§ WHAT IS ASKED: Set down only the lines running from the one with "Continue the Blender" to the one with "right', 8, 0.2)", both lines included, exactly as they stand, please.

§ DATA TO PROCESS:
========
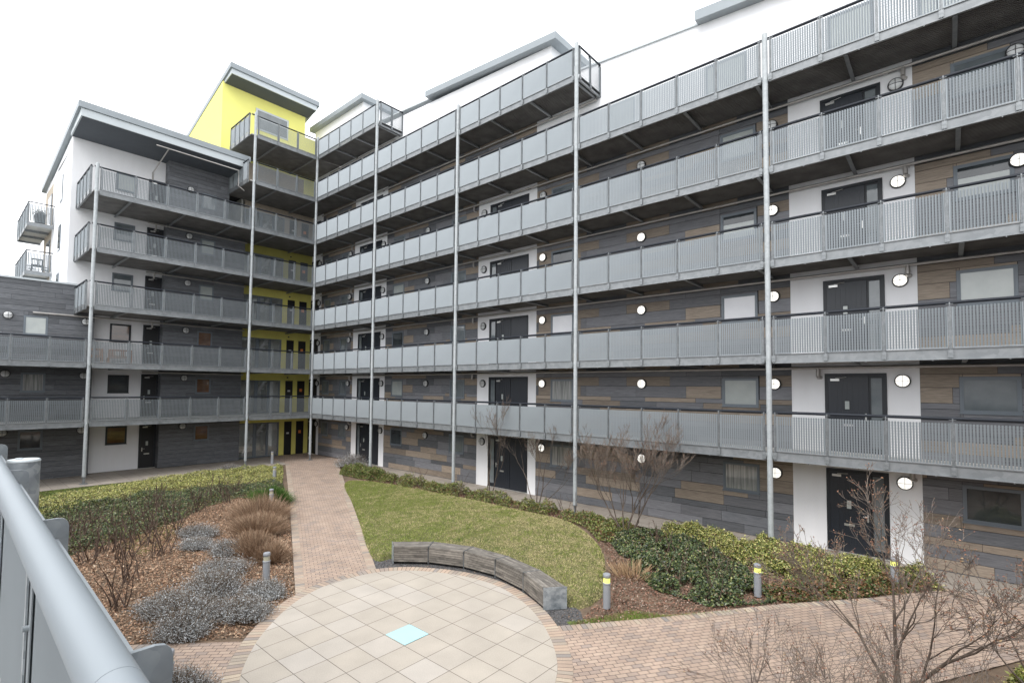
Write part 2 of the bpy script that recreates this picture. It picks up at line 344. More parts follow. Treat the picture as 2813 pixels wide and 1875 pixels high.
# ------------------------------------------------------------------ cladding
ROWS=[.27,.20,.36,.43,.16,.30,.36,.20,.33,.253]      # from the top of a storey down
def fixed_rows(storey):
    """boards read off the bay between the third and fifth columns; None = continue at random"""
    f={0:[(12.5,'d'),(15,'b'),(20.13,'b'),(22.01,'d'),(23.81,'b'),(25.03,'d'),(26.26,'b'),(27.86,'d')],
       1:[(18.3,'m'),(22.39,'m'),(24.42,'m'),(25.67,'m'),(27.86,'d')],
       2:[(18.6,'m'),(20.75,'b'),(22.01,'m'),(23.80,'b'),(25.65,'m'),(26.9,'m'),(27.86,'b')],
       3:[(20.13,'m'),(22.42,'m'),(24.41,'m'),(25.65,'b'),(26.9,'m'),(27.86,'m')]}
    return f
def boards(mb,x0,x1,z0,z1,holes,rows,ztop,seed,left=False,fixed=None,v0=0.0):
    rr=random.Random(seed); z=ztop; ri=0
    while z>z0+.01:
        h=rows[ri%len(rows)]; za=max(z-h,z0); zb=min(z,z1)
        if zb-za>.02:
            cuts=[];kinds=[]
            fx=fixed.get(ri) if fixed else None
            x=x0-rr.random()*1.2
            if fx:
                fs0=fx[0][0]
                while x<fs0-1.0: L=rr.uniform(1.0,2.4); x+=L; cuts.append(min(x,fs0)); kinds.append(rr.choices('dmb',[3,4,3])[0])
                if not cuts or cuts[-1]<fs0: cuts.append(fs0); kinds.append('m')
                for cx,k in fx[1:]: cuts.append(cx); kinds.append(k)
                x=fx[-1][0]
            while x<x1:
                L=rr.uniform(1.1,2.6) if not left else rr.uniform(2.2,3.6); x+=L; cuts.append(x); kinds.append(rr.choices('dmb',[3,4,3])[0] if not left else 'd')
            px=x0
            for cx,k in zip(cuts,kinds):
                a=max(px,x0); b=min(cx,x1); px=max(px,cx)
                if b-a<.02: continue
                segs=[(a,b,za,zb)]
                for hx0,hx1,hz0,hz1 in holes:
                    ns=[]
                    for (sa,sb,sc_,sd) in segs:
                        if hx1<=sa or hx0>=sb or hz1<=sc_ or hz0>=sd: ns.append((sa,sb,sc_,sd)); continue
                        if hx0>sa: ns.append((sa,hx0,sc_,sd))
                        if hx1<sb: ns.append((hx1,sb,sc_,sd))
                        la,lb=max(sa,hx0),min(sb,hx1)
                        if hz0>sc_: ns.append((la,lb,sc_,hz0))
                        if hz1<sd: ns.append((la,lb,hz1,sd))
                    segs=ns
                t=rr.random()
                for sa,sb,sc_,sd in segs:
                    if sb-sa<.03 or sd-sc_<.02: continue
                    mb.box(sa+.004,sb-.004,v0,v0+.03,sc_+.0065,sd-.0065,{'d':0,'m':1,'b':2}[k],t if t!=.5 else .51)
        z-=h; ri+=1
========
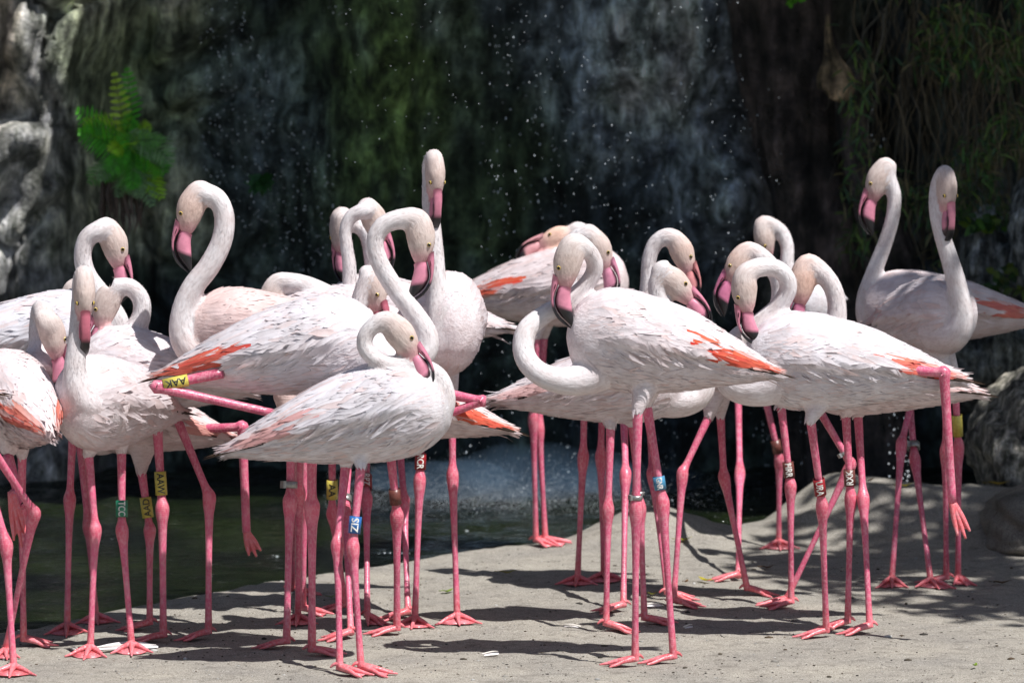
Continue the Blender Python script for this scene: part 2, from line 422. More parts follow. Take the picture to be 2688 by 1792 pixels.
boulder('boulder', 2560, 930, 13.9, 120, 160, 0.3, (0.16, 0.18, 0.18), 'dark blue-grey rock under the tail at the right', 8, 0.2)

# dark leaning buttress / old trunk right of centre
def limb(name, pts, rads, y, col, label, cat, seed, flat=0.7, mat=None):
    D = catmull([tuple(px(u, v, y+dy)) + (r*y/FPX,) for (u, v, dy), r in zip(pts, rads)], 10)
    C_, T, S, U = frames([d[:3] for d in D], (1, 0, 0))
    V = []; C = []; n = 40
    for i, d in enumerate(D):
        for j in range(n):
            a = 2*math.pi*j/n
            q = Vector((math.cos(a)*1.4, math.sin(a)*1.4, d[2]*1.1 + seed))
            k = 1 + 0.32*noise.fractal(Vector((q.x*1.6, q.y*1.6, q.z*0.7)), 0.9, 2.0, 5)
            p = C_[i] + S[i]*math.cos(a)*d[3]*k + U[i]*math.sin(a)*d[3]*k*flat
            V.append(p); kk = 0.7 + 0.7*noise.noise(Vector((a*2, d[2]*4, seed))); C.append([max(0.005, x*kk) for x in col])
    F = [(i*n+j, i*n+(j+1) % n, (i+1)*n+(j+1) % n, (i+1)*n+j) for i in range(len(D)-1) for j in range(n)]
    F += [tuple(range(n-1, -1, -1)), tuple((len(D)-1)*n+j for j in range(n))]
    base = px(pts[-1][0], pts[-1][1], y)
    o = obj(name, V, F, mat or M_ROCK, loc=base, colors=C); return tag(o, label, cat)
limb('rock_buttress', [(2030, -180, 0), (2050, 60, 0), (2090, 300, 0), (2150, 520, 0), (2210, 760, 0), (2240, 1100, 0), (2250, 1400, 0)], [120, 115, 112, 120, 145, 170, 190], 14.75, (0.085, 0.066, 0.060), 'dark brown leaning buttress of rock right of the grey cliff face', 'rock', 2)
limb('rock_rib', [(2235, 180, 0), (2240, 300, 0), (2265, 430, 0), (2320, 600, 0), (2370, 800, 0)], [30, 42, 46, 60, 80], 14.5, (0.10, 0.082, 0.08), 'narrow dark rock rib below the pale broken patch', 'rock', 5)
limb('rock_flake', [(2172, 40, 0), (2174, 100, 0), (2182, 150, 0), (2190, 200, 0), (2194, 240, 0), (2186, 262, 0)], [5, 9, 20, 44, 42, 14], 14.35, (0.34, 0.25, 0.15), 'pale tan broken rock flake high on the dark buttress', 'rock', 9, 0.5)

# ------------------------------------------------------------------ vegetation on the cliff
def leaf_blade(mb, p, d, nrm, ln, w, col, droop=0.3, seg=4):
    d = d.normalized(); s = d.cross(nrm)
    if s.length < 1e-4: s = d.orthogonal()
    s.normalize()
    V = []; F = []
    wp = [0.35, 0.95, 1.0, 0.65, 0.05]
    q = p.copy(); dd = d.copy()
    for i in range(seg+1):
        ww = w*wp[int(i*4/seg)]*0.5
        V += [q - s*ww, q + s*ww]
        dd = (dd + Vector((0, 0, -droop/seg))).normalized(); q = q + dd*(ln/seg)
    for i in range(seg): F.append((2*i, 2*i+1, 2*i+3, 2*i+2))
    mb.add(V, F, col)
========
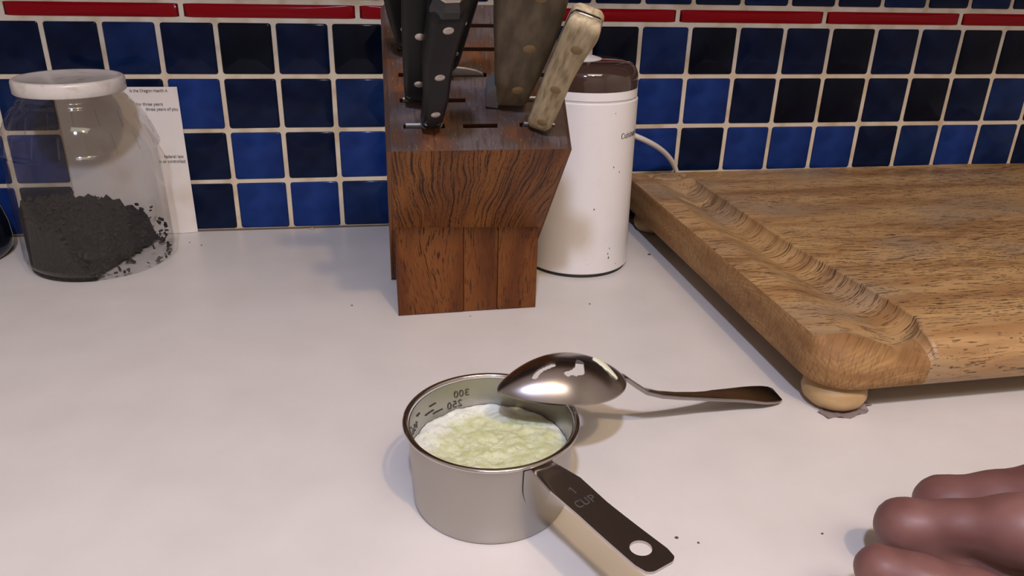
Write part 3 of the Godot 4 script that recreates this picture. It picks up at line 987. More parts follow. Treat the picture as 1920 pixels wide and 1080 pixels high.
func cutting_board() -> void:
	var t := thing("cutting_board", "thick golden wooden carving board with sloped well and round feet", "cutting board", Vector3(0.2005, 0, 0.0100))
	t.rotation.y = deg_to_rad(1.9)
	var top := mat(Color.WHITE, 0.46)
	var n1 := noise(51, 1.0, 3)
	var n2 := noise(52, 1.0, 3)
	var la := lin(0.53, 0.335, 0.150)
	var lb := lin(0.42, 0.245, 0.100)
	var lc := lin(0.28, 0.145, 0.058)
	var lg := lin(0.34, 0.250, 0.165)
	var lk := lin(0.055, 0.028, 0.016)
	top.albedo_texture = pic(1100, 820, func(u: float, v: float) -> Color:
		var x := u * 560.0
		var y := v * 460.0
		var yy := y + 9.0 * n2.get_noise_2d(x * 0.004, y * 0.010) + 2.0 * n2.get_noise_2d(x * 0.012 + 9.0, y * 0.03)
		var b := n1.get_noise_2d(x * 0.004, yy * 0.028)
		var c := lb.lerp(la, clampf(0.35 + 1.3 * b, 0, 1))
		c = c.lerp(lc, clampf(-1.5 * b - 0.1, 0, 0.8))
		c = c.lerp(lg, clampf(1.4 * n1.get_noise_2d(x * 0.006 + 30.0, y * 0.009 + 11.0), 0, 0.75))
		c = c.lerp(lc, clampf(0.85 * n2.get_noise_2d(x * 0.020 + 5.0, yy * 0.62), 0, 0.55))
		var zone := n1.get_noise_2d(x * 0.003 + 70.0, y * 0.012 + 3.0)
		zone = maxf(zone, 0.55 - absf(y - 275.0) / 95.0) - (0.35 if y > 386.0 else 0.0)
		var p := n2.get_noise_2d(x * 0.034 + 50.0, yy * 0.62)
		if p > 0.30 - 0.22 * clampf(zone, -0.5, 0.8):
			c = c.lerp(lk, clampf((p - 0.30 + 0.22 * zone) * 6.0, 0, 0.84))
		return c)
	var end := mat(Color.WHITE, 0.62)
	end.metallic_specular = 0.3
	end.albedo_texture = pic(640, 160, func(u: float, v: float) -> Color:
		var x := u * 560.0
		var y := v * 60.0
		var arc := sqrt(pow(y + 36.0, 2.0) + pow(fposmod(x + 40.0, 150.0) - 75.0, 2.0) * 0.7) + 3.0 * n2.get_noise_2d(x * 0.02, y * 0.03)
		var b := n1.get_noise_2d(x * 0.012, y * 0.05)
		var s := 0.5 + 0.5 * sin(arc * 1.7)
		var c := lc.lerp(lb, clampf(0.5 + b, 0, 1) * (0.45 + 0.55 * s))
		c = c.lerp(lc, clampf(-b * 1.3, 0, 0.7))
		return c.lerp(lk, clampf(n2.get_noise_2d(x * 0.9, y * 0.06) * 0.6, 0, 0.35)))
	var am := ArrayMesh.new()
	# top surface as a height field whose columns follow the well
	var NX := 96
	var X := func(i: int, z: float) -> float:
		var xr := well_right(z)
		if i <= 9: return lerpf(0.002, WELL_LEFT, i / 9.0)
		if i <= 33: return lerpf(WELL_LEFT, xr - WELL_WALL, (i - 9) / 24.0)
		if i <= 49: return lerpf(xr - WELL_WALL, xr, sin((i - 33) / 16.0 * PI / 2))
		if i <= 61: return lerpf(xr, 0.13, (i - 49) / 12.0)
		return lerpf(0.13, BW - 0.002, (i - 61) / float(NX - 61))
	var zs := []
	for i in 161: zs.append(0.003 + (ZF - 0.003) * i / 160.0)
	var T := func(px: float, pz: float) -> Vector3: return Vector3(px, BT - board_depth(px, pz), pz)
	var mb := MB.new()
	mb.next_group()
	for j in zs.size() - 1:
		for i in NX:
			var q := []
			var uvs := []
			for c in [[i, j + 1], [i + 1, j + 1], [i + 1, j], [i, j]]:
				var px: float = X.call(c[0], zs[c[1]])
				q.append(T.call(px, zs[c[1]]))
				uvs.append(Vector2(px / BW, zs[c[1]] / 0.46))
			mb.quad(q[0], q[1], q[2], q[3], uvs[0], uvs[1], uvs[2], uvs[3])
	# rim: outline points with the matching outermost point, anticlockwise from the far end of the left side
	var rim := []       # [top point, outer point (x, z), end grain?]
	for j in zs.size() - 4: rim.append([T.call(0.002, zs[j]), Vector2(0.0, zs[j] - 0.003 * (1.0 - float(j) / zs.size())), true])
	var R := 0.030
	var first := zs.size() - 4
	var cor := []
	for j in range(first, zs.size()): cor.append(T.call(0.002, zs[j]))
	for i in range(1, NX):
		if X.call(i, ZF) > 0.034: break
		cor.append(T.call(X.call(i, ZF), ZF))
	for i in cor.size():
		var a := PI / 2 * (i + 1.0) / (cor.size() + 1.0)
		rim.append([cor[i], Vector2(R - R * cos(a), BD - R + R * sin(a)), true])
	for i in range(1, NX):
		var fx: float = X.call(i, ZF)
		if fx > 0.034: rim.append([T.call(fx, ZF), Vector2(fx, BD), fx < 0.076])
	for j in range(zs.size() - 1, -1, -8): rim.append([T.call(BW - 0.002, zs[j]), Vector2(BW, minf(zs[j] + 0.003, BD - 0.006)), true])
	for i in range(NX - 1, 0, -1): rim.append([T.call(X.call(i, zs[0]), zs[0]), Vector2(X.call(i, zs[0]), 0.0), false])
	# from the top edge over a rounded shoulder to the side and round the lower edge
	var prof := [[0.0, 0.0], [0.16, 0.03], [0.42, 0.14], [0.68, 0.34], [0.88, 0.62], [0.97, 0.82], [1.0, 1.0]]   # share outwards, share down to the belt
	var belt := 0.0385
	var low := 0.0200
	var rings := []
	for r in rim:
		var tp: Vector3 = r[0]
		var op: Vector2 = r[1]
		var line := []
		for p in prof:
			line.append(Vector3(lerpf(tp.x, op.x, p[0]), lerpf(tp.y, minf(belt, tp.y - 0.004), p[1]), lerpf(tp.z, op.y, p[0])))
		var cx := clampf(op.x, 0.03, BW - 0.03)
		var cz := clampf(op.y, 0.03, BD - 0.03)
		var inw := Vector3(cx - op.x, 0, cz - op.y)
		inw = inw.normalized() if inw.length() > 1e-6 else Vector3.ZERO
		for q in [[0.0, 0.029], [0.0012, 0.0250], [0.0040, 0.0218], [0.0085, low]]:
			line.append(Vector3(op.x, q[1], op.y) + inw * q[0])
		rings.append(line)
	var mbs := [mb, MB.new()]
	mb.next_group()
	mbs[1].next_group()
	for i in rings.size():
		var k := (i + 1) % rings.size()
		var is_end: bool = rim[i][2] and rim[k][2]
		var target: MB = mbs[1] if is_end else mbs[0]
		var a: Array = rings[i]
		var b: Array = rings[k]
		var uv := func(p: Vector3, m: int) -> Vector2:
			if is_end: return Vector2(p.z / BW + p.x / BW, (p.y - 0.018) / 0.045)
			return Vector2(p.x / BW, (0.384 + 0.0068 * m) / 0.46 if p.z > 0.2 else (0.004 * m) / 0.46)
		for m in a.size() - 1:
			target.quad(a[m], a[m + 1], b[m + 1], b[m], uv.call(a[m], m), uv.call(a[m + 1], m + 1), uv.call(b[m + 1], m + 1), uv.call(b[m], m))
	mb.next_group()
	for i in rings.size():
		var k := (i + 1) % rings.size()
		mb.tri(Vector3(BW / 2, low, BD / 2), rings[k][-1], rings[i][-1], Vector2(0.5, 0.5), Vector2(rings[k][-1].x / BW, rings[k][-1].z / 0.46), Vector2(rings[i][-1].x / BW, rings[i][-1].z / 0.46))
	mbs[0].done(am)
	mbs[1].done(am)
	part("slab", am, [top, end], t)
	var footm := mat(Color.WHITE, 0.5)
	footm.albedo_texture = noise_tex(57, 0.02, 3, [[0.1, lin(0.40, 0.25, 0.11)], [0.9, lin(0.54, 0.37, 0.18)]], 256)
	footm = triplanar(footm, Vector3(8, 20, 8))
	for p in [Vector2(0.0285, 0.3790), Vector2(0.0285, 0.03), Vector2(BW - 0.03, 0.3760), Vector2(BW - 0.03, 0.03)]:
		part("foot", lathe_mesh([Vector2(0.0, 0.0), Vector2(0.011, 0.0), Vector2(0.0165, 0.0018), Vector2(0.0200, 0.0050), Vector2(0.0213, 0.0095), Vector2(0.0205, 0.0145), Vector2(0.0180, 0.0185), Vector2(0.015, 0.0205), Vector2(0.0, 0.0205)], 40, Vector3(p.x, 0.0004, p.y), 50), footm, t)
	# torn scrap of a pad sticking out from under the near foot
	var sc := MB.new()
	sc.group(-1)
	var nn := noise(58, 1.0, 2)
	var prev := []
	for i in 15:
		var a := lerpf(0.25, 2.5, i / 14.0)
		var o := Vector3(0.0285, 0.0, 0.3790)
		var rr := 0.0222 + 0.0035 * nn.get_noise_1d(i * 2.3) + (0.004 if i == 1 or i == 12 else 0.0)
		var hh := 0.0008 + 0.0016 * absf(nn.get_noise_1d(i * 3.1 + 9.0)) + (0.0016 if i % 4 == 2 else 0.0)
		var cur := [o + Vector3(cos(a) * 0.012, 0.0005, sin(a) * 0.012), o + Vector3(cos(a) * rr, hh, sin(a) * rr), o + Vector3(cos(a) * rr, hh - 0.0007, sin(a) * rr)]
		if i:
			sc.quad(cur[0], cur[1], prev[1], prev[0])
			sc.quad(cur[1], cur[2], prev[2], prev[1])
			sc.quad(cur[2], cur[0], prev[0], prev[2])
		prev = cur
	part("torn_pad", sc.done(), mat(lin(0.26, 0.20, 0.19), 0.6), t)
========
§ RESULT:
Continue the Blender Python script for this scene: part 2, from line 422. More parts follow. Take the picture to be 2688 by 1792 pixels.
boulder('boulder', 2560, 930, 13.9, 120, 160, 0.3, (0.16, 0.18, 0.18), 'dark blue-grey rock under the tail at the right', 8, 0.2)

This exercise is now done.